A run of records
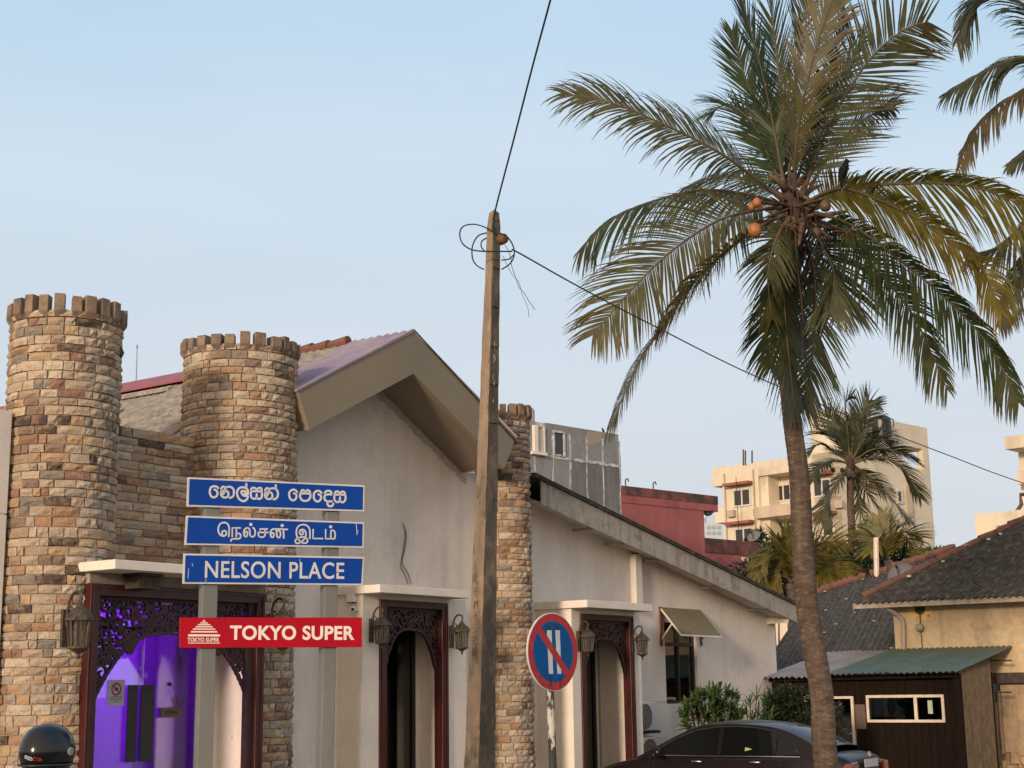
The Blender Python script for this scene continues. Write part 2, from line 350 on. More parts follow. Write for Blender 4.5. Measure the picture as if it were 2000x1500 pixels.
# ---------------------------------------------------------------- ground and road
K = 1.35
FP = Plane((0, 17.456 * K), 54.4)          # the street front of the shop
def gbox(name, z, mb_poly, m, kind='structure'):
    mb = MB(); mb.add([(x, y, z) for x, y in mb_poly], [list(range(len(mb_poly)))]); o = obj(name, mb, m); tag(o, kind=kind); return o
M['asphalt'] = mat('asphalt', (.055, .053, .05), .9, (.075, .07, .065), 2, bump=.4, bscale=60)
M['earth'] = mat('dusty_ground', (.25, .21, .17), .95, (.19, .17, .13), .3, bump=.4, bscale=20)
M['pave'] = mat('concrete_paving', (.30, .28, .25), .9, (.24, .22, .19), 3, bump=.3, bscale=40)
gbox('ground', 0, [(-1500, -1500), (1500, -1500), (1500, 1500), (-1500, 1500)], M['earth'])
gbox('road', .004, [(-60, -12), (60, -12), (60, 7.5), (-60, 7.5)], M['asphalt'])
mb = MB()
for i in range(40):
    x0 = -20 + i; mb.box((x0 + .01, 7.5, 0), (x0 + .99, 7.65, .14))
o = obj('kerb', mb, M['pave'], bevel=.01); tag(o, kind='structure')
mb = MB(); mb.box((-20, 7.66, 0), (20, 11.8, .12)); tag(obj('pavement', mb, M['pave']), kind='structure')
mb = MB()
for i in range(12): mb.add([(-30 + i * 5, -2.3, .008), (-27.5 + i * 5, -2.3, .008), (-27.5 + i * 5, -2.18, .008), (-30 + i * 5, -2.18, .008)], [(0, 1, 2, 3)])
tag(obj('road_marking', mb, M['sign_white']), kind='structure')

# ---------------------------------------------------------------- split stone towers and wall
def brick(mb, fn, u0, u1, z0, z1, depth, rg, tint, nu=4, nz=3, rough=.016):
    """rough faced stone: fn(u, d, z) -> world; front grid with uneven relief, four sides back to the mortar"""
    V = []; tiltu = rg.uniform(-.008, .008); tiltz = rg.uniform(-.008, .008); base = rg.uniform(.0, .016)
    for j in range(nz):
        for i in range(nu):
            a = i / (nu - 1); c = j / (nz - 1); edge = (i in (0, nu - 1)) or (j in (0, nz - 1))
            d = base + tiltu * (a - .5) * 2 + tiltz * (c - .5) * 2 + (rg.uniform(-.004, .004) if edge else rg.uniform(.003, rough))
            du = rg.uniform(-.004, .004); dz = rg.uniform(-.005, .005)
            V.append(fn(u0 + (u1 - u0) * a + du, d, z0 + (z1 - z0) * c + dz))
    F = [(j * nu + i, j * nu + i + 1, (j + 1) * nu + i + 1, (j + 1) * nu + i) for j in range(nz - 1) for i in range(nu - 1)]
    b = len(V); ring = [i for i in range(nu)] + [j * nu + nu - 1 for j in range(1, nz)] + [(nz - 1) * nu + i for i in range(nu - 2, -1, -1)] + [j * nu for j in range(nz - 2, 0, -1)]
    cu = [(0 + (r % nu) / (nu - 1), (r // nu) / (nz - 1)) for r in ring]
    for a, c in cu: V.append(fn(u0 + (u1 - u0) * a, -depth, z0 + (z1 - z0) * c))
    n = len(ring)
    for i in range(n): F.append((ring[i], b + i, b + (i + 1) % n, ring[(i + 1) % n]))
    mb.add(V, F, 0, tint)
STONE_N = 14
def pick_tint(rg):
    wts = [9, 8, 7, 5, 6, 10, 5, 4, 6, 3.4, 8, 4.5, 6, 8]
    return (rg.choices(range(STONE_N), wts)[0] + .5) / STONE_N
def courses(z0, z1, h, rg):
    zs = [z0]
    while zs[-1] < z1 - h * .6: zs.append(zs[-1] + h * rg.uniform(.86, 1.14))
    zs[-1] = z1; return zs
def stones(parent, layout, seen, limit=300, keep=None):
    """layout: list of (fn, u0,u1,z0,z1, seed); the largest in view become single brick parts, the rest one stuff part"""
    sc_ = []
    if keep: layout = [q for q in layout if keep(q[0]((q[1] + q[2]) / 2, 0, (q[3] + q[4]) / 2))]
    for q in layout:
        fn, u0, u1, z0, z1, sd_ = q; c = fn((u0 + u1) / 2, 0, (z0 + z1) / 2); nr = (fn((u0 + u1) / 2, .1, (z0 + z1) / 2) - c).normalized()
        v = CAM - c; f = nr.dot(v.normalized()); sc_.append(((u1 - u0) * (z1 - z0) * f / v.length_squared if (f > .06 and seen(c)) else -1, q))
    sc_.sort(key=lambda s: -s[0]); rest = MB()
    for i, (s, q) in enumerate(sc_):
        fn, u0, u1, z0, z1, sd_ = q; rg = random.Random(sd_); t = pick_tint(rg)
        if i < limit and s > 0:
            mb = MB(); brick(mb, fn, u0, u1, z0, z1, .05, rg, t, rough=.03); obj('brick', mb, M['stone'], parent, tint=True)
        else: brick(rest, fn, u0, u1, z0, z1, .05, rg, t, rough=.03)
    if rest.v: tag(obj('stone_facing', rest, M['stone'], parent, tint=True), kind='stuff')

def tower(c, r, ztop, zbat, nbat, label, seed, mer=(1.0, 1.0), keep=None, cutz=None):
    c = Vector((c[0], c[1], 0)); th = thing('stone_tower', c, label, 'tower', 'round stone towers of the shop front'); rg = random.Random(seed)
    core = MB(); rr = r - .012; core.lathe([(rr, cutz or 0), (rr, ztop - .02), (rr - .12, ztop - .02), (rr - .12, ztop - .6)], c, 40)
    if cutz:
        ring = [c + Vector((math.cos(a), math.sin(a), 0)) * rr for a in [2 * math.pi * k / 60 for k in range(60)]]; ring = [p for p in ring if keep(Vector((p.x, p.y, .1)))]
        k0 = max(range(len(ring)), key=lambda i: (ring[i] - ring[i - 1]).length); ring = ring[k0:] + ring[:k0]; nn_ = len(ring)
        core.add(ring + [p + Vector((0, 0, cutz + .01)) for p in ring], [list(range(nn_))[::-1], [nn_ + i for i in range(nn_)]] + [(i, (i + 1) % nn_, nn_ + (i + 1) % nn_, nn_ + i) for i in range(nn_)])
    obj('mortar_core', core, M['mortar'], th)
    def fn(u, d, z): a = u / r; return c + Vector((math.cos(a), math.sin(a), 0)) * (r + d * 1.0) + Vector((0, 0, z))
    C_ = 2 * math.pi * r; lay = []
    zs = courses(0, ztop, .103, rg)
    for k in range(len(zs) - 1):
        ws = []
        while sum(ws) < C_: ws.append(rg.choice([.10, .13, .16, .19, .22, .26, .31]) * rg.uniform(.9, 1.1))
        s = C_ / sum(ws); u = rg.uniform(0, 1)
        for q in ws:
            q *= s; lay.append((fn, u + .006, u + q - .006, zs[k] + .006, zs[k + 1] - .006, rg.random())); u += q
    zlow = HC - .57 / 1.0
    stones(th, lay, lambda p: p.z > 1.0, keep=keep)
    # battlement blocks set round the rim, chamfered below
    zbat -= .02; hb = zbat - ztop
    for i in range(nbat):
        a = 2 * math.pi * (i + rg.uniform(-.12, .12)) / nbat; hw = math.pi / nbat * rg.uniform(.56, .76); ro = r + rg.uniform(.045, .065) * mer[0]; ri = r - .10; top = zbat + rg.uniform(-.035, .025)
        m_ = MB(); P = lambda aa, q, z: c + Vector((math.cos(aa) * q, math.sin(aa) * q, z)); zb = ztop - hb * .55
        V = [P(a - hw, ri, zb), P(a + hw, ri, zb), P(a + hw, r + .012, zb), P(a - hw, r + .012, zb), P(a - hw, ro, zb + .07), P(a + hw, ro, zb + .07),
             P(a - hw, ri, top), P(a + hw, ri, top), P(a + hw, ro - rg.uniform(0, .015), top), P(a - hw, ro, top)]
        m_.add(V, [(0, 1, 2, 3), (3, 2, 5, 4), (4, 5, 8, 9), (6, 9, 8, 7), (0, 6, 7, 1), (0, 3, 4, 9, 6), (1, 7, 8, 5, 2)])
        obj('battlement_block', m_, M['merlon'], th, bevel=.008)
    return th
def cyl(xl, xr, y, d):
    a = ray(xl, y).to_2d().normalized(); b = ray(xr, y).to_2d().normalized(); h = math.acos(a.dot(b)) / 2; c = (a + b).normalized() * d; return c, d * math.sin(h)
def zat(x, y, d): r_ = ray(x, y); return HC + d * r_.z / r_.to_2d().length
c1, r1 = cyl(8, 228, 900, 13.35 * K); c2, r2 = cyl(360, 580, 720, 14.9 * K); c3, r3 = cyl(930, 1035, 1000, 18.2 * K)
n1_ = .12 * K
p1 = dict(fl=FP.at(172, 1300, n1_)[0], fr=FP.at(516, 1300, n1_)[0], zf=FP.at(300, 1146, n1_)[1])
k1 = lambda p: p.z > p1['zf'] + .02 or (p - FP.O).dot(FP.D) < p1['fl'] + .06
k2_ = lambda p: p.z > p1['zf'] + .02 or (p - FP.O).dot(FP.D) > p1['fr'] - .08
T1 = tower(c1, r1, zat(110, 603, c1.length - r1), zat(110, 573, c1.length - r1), 22, 'tall round tower of tan split stone at the left edge', 11, keep=k1, cutz=p1['zf'])
T2 = tower(c2, r2, zat(470, 670, c2.length - r2), zat(440, 645, c2.length - r2), 24, 'round stone tower rising behind the blue street name boards', 23, keep=k2_, cutz=p1['zf'])
T3 = tower(c3, r3, zat(1000, 805, c3.length - r3), zat(1000, 783, c3.length - r3), 16, 'slim round stone tower standing behind the concrete utility pole', 37)

# link wall between the two left towers
wn = -.60 * K
uL = FP.at(215, 1000, wn)[0]; uR = FP.at(400, 1000, wn)[0]; zw = FP.at(300, 842, wn)[1]
uR2 = FP.at(440, 1000, wn)[0]
th = thing('stone_wall', FP.W((uL + uR) / 2, wn, 0), 'flat stretch of stone wall joining the two left towers above the entrance', 'wall')
mb = MB(); mb.pbox(FP, uL - .3, uR2, p1['zf'] + .02, zw - .02, wn - .5, wn - .012); obj('mortar_core', mb, M['mortar'], th)
rg = random.Random(5); lay = []
def fnw(u, d, z): return FP.W(u, wn + d, z)
zs = courses(p1['zf'] + .02, zw, .103, rg)
for k in range(len(zs) - 1):
    u = uL - .3 - rg.uniform(0, .2)
    while u < uR2:
        q = rg.choice([.17, .22, .27, .34, .42]); lay.append((fnw, u + .006, u + q - .006, zs[k] + .006, zs[k + 1] - .006, rg.random())); u += q
stones(th, lay, lambda p: True)

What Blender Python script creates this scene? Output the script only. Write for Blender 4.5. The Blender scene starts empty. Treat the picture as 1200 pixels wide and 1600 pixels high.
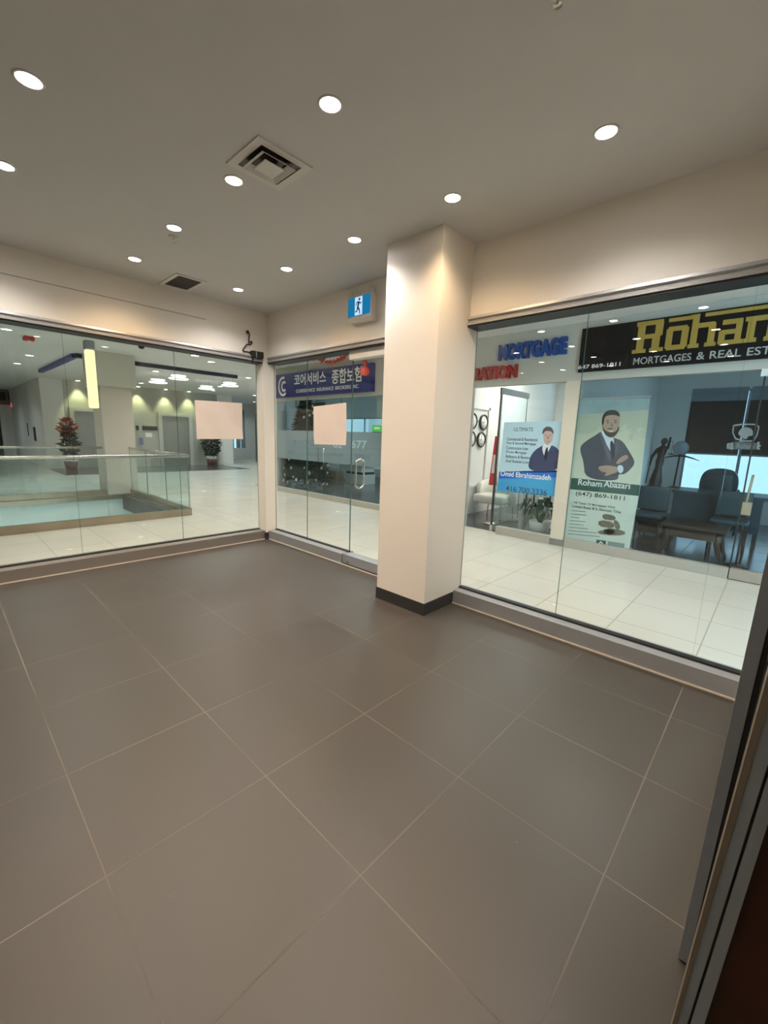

:: Description of the task ::
Please reproduce, word for word, every line from the first line of the records above through the line containing "tag(obj('road_marking', mb, M['sign_white']), kind='structure')", and leave out the pictures.

:: Output for this exercise ::
The Blender Python script for this scene continues. Write part 2, from line 350 on. More parts follow. Write for Blender 4.5. Measure the picture as if it were 2000x1500 pixels.
# ---------------------------------------------------------------- ground and road
K = 1.35
FP = Plane((0, 17.456 * K), 54.4)          # the street front of the shop
def gbox(name, z, mb_poly, m, kind='structure'):
    mb = MB(); mb.add([(x, y, z) for x, y in mb_poly], [list(range(len(mb_poly)))]); o = obj(name, mb, m); tag(o, kind=kind); return o
M['asphalt'] = mat('asphalt', (.055, .053, .05), .9, (.075, .07, .065), 2, bump=.4, bscale=60)
M['earth'] = mat('dusty_ground', (.25, .21, .17), .95, (.19, .17, .13), .3, bump=.4, bscale=20)
M['pave'] = mat('concrete_paving', (.30, .28, .25), .9, (.24, .22, .19), 3, bump=.3, bscale=40)
gbox('ground', 0, [(-1500, -1500), (1500, -1500), (1500, 1500), (-1500, 1500)], M['earth'])
gbox('road', .004, [(-60, -12), (60, -12), (60, 7.5), (-60, 7.5)], M['asphalt'])
mb = MB()
for i in range(40):
    x0 = -20 + i; mb.box((x0 + .01, 7.5, 0), (x0 + .99, 7.65, .14))
o = obj('kerb', mb, M['pave'], bevel=.01); tag(o, kind='structure')
mb = MB(); mb.box((-20, 7.66, 0), (20, 11.8, .12)); tag(obj('pavement', mb, M['pave']), kind='structure')
mb = MB()
for i in range(12): mb.add([(-30 + i * 5, -2.3, .008), (-27.5 + i * 5, -2.3, .008), (-27.5 + i * 5, -2.18, .008), (-30 + i * 5, -2.18, .008)], [(0, 1, 2, 3)])
tag(obj('road_marking', mb, M['sign_white']), kind='structure')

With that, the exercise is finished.